Monday, March 25, 2013

Cyprus Bailout Plan: Sacrificing Bank Depositors?

As if banks haven’t yet nickeled and dimed to death their working class depositors enough, will the controversial one-off taxation in Cyprus of its bank customers drive them away too? 

By: Ringo Bones 

The controversial scheme of Cyprus’ government to fund their economic bailout scheme via a one-off 10% tax on every bank depositor regardless of balance that had been announced back in March 18, 2013 seems like an unprecedented act of eminent domain that verge on the despotic on working class bank depositors on Cyprus by using "government mandates" to seize every depositors money via a controversial taxation, and yet it almost seem to come to pass. As the controversial proposal was announced, multitudes of bank depositors in Cyprus rushed to save their life savings from the grubby hands of their government that had suddenly seemed turned despotic, creating a panic that almost resulted in a bank run. But will such scheme collapse rather than save the national economy of Cyprus? 

Fortunately, the government of Cyprus had reached a consensus to choose instead a “State Investment Fund” scheme to secure a bailout deal from Brussels. The Cyprus state investment fund is said to be backed by state assets but unfortunately Cyprus has only a few days to raise the requisite funds to qualify for a 10-billion euro European Central Bank funded bailout. But how did a mere “bailout scheme” turned into the “Cyprus Banking Crisis” in the first place? 

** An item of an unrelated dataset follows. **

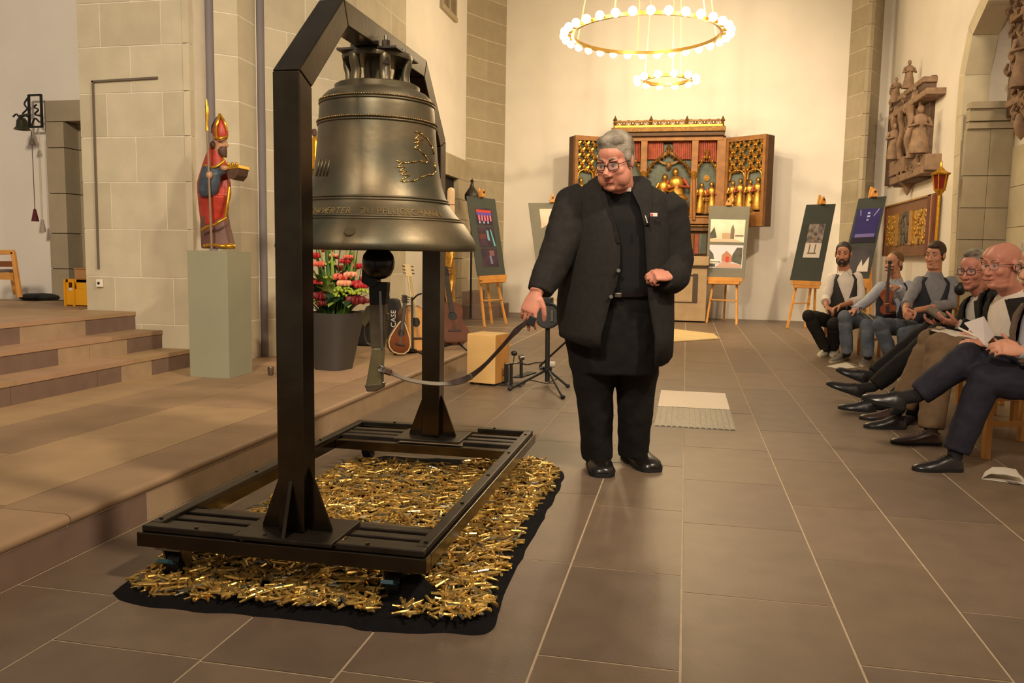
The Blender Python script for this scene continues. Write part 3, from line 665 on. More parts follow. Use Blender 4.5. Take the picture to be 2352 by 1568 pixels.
# wings
def wing(s, name_lab):
    if s > 0: hb,ht,ob,ot = rp(1662,520,.02),rp(1662,316,.02),P(1752,520,RY-.42),P(1752,309,RY-.42)
    else: hb,ht,ob,ot = rp(1414,520,.02),rp(1414,316,.02),P(1316,520,RY-.42),P(1316,312,RY-.42)
    zb_,zt_ = (hb.z+ob.z)/2,(ht.z+ot.z)/2; h0 = V((hb.x,hb.y,zb_)); U = V((ob.x-hb.x,ob.y-hb.y,0)); H = zt_-zb_; W = U.length; u = U.normalized(); nrm = V((u.y,-u.x,0)) if s>0 else V((-u.y,u.x,0))
    if nrm.y > 0: nrm = -nrm
    def q(a,b,d=0.): return h0+u*(a*W)+V((0,0,b*H))+nrm*d
    def wb(name,a0,b0,a1,b1,d0,d1,m,par=None): return obj(name, G().prism([q(a0,b0,d0),q(a1,b0,d0),q(a1,b1,d0),q(a0,b1,d0)], nrm*(d1-d0)), m, par or ret)
    wb('wing_panel',0,0,1,1,-.26,-.06,woodd); wb('wing_ground',.05,.05,.95,.95,-.06,-.05,blueb)
    for a0,b0,a1,b1 in ((0,0,.07,1),(.93,0,1,1),(.07,.95,.93,1),(.07,0,.93,.16),(.5,.16,.54,.62)): wb('wing_frame',a0,b0,a1,b1,-.06,.03,wood)
    for c0,c1 in ((.08,.5),(.54,.93)):
        g = G()
        for r in range(5):
            for c in range(4):
                a = c0+(c1-c0)*(c+.5)/4; b = .60+.34*(r+.5)/5; sg = 1 if (r+c)%2 else -1
                g.tube(curve([q(a-.04,b-.03,-.02),q(a+.045*sg,b,-.0),q(a-.02*sg,b+.035,.01),q(a+.01,b+.01,.0)],4),[.022]*13,5); g.ell(q(a+.02*sg,b-.01,.01),.026,n=6,m=4)
        o = obj('foliage_tracery', g, gold, ret, 70); o['kind'] = 'stuff'
        am = (c0+c1)/2
        for sg in (-1,1):
            obj('arch_rib', G().tube(curve([q(am+sg*(c1-c0)*.46,.52,-.01),q(am+sg*(c1-c0)*.38,.60,-.01),q(am,.64,-.01)],5),.02,6), gold, ret, 70)
        for k,(da,hh,m1,m2) in enumerate(((-.11,.34,gold,gold),(.09,.36,gold,redc),(-.0,.24,goldd,gold))):
            if k == 2: figure(ret, q(am+da,.16,.0), hh*.8*H, m1, m2)
            else: figure(ret, q(am+da,.18,-.02), hh*H, m1, m2, -.05*da)
wing(1,''); wing(-1,'')
# stone altar block below
stoneA = mat('altar_stone',(168,140,104),.7,0,.1,6); strip = mat('dark_inlay',(70,56,44),.6,0,.1)
al = thing('stone_altar','brown stone altar block with dark inlaid frame below the altarpiece','altar',(rp(1540,730).x,14.6,0))
def ab(name,xa,ya,xb,yb,d0,d1,m):
    a,b = P(xa,ya,14.6),P(xb,yb,14.6); return obj(name, G().bx((min(a.x,b.x),14.6+d0,max(0,min(a.z,b.z))),(max(a.x,b.x),14.6+d1,max(a.z,b.z))), m, al, bevel=.008)
ab('mensa',1440,586,1628,610,-.06,.6,stoneA); ab('altar_body',1452,610,1620,738,0,.6,stoneA)
for xa,ya,xb,yb in ((1592,628,1601,695),(1478,628,1487,695),(1478,628,1601,633),(1478,690,1601,695),(1452,610,1628,616)): ab('inlay_strip',xa,ya,xb,yb,-.02,.01,strip)
a = [PZ(1500,757),PZ(1548,757),PZ(1640,768),PZ(1652,779),PZ(1530,787),PZ(1490,787)]
pale = tag(obj('floor_panel', G().prism([V((p.x,p.y,.003)) for p in a],(0,0,.012)), mat('pale_stone',(206,180,128),.6,0,.06,4)), 'pale stone panel let into the floor before the altar','floor panel',kind='structure')
# metal floor plates
gx0,gx1 = -.165,.35
gr = thing('metal_floor_plate','shiny brushed metal plate lying in the floor right of the priest','metal plate',(.09,6.05,0))
obj('plate', G().bx((gx0,6.06,-.002),(gx1,6.82,.006)), mat('bright_brushed_metal',(222,220,218),.3,.65,.06,60), gr)
g2 = thing('metal_floor_grate','dull ribbed metal grating in front of the shiny floor plate','metal grating',(.09,5.35,0))
gm = mat('dull_ribbed_metal',(150,146,136),.5,.5,.15,40)
obj('plate', G().bx((gx0,5.33,-.002),(gx1,6.05,.003)), gm, g2)
for k in range(14): x = gx0+(gx1-gx0)*(k+.5)/14; obj('rib', G().bx((x-.012,5.34,.003),(x+.012,6.04,.007)), gm, g2)
# ------------------------------------------------------------------ easels with boards
pine = mat('pine_wood',(206,146,72),.5,0,.14,6); 
def board_mat(i): return [mat('dark_grey_board',(62,66,60),.85,0,.05),mat('mid_grey_board',(116,112,98),.85,0,.05)][i]
def easel(lab, quadpx, Yt, legs, bm_, prints, blab):
    tl,tr,br,bl_ = quadpx
    Yt = PZ(*legs['front'][0]).y+.35; Yb = Yt-.28; legs['dy'] = PZ(*legs['front'][1]).y-PZ(*legs['front'][0]).y
    TL,TR,BR,BL = P(*tl,Yt),P(*tr,Yt),P(*br,Yb),P(*bl_,Yb)
    if len(quadpx) == 4 and legs.get('dy'): TR = P(*tr,Yt+legs['dy']); BR = P(*br,Yb+legs['dy'])
    n_ = (TR-TL).cross(BL-TL).normalized()
    if n_.y > 0: n_ = -n_
    t = thing('display_easel',lab,'easel',((BL.x+BR.x)/2,(BL.y+BR.y)/2,0))
    u = (BR-BL).normalized(); mid = (BL+BR)/2
    obj('ledge', G().prism([BL+u*.02-V((0,0,.005)),BR-u*.02-V((0,0,.005)),BR-u*.02-V((0,0,.075)),BL+u*.02-V((0,0,.075))],-n_*.05+n_*.09), pine, t, bevel=.004)
    obj('ledge', G().prism([BL+u*.06-V((0,0,.08)),BR-u*.06-V((0,0,.08)),BR-u*.06-V((0,0,.125)),BL+u*.06-V((0,0,.125))],n_*.06), pine, t, bevel=.004)
    tm = (TL+TR)/2
    for lp,k in zip(legs['front'],(.15,.85)):
        top = lerp(TL,TR,.5+(k-.5)*.4)-n_*.11; f = PZ(*lp); b = lerp(BL,BR,k)-V((0,0,.1))
        obj('leg', G().bar(f,b,.036,.03,n_).bar(b,top,.036,.03,n_) if False else G().bar(f,top,.036,.03,n_), pine, t, bevel=.003)
    f = P(legs['back'][0],legs['back'][1],Yt+.35); f.z = 0; obj('back_leg', G().bar(f,tm-n_*.07,.034,.03,n_), pine, t, bevel=.003)
    fa,fb = PZ(*legs['front'][0]),PZ(*legs['front'][1]); ta,tb = lerp(TL,TR,.36),lerp(TL,TR,.64)
    k = .20; obj('cross_bar', G().bar(lerp(fa,ta,k),lerp(fb,tb,k),.03,.02,(0,0,1)), pine, t, bevel=.003)
    obj('mast', G().bar(mid-n_*.05,tm-n_*.05+V((0,0,.16)),.04,.022,n_), pine, t, bevel=.003)
    c = tm+V((0,0,.02)); h = obj('clamp', G().prism([c-u*.05-V((0,0,.02)),c+u*.05-V((0,0,.02)),c+u*.05+V((0,0,.02)),c+u*.015+V((0,0,.10)),c-u*.015+V((0,0,.10)),c-u*.05+V((0,0,.02))],n_*.05), pine, t, bevel=.004)
    obj('clamp_screw', G().cyl(c+n_*.05+V((0,0,.05)),c+n_*.07+V((0,0,.05)),.014,n=10), darkp, h, 40)
    bt = thing('poster_board',blab,'poster board',mid)
    obj('board', G().prism([TL,TR,BR,BL],-n_*.012), bm_, bt)
    def at(a,b,d=.003): return lerp(lerp(TL,TR,a),lerp(BL,BR,a),b)+n_*d
    for pr_ in prints:
        x0_,y0_,x1_,y1_,m = pr_[:5]
        p = obj('photo_print', G().prism([at(x0_,y0_),at(x1_,y0_),at(x1_,y1_),at(x0_,y1_)],-n_*.002), m, bt)
        for ki,sh in enumerate(pr_[5] if len(pr_) > 5 else []):
            m2,poly = sh; X0,Y0,W0,H0 = x0_,y0_,x1_-x0_,y1_-y0_
            obj('print_motif', G().prism([at(X0+a*W0,Y0+b*H0,.0044+.0009*ki) for a,b in poly],-n_*.0007), m2, p)
    return t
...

First of all, the European Union had been clamping down on tax havens since they had been affected by the global credit crunch that started in the United States back in September 2008. The EU had always seen the Cypriot banking system as a tax haven oft used by “sneaky” Russian petroleum oligarchs for over a decade now. Unfortunately, their scheme to tax these “Russian petro-oligarchs” for their fair share created a collateral damage of millions of the working class Cypriot bank depositors and their hard-earned money. At the moment, ATMs on Cyprus are only allowed to give out 260 euros per person per day to avoid a run on the banks. And a bank run is probably the least of the banks in Cyprus’ problems given that the latest incarnation of the Basel Accord demand higher emergency reserve bank capital, panicking working class Cypriot bank depositors closing their bank accounts could make banks in Cyprus that much harder to meet their current Basel Accord obligations.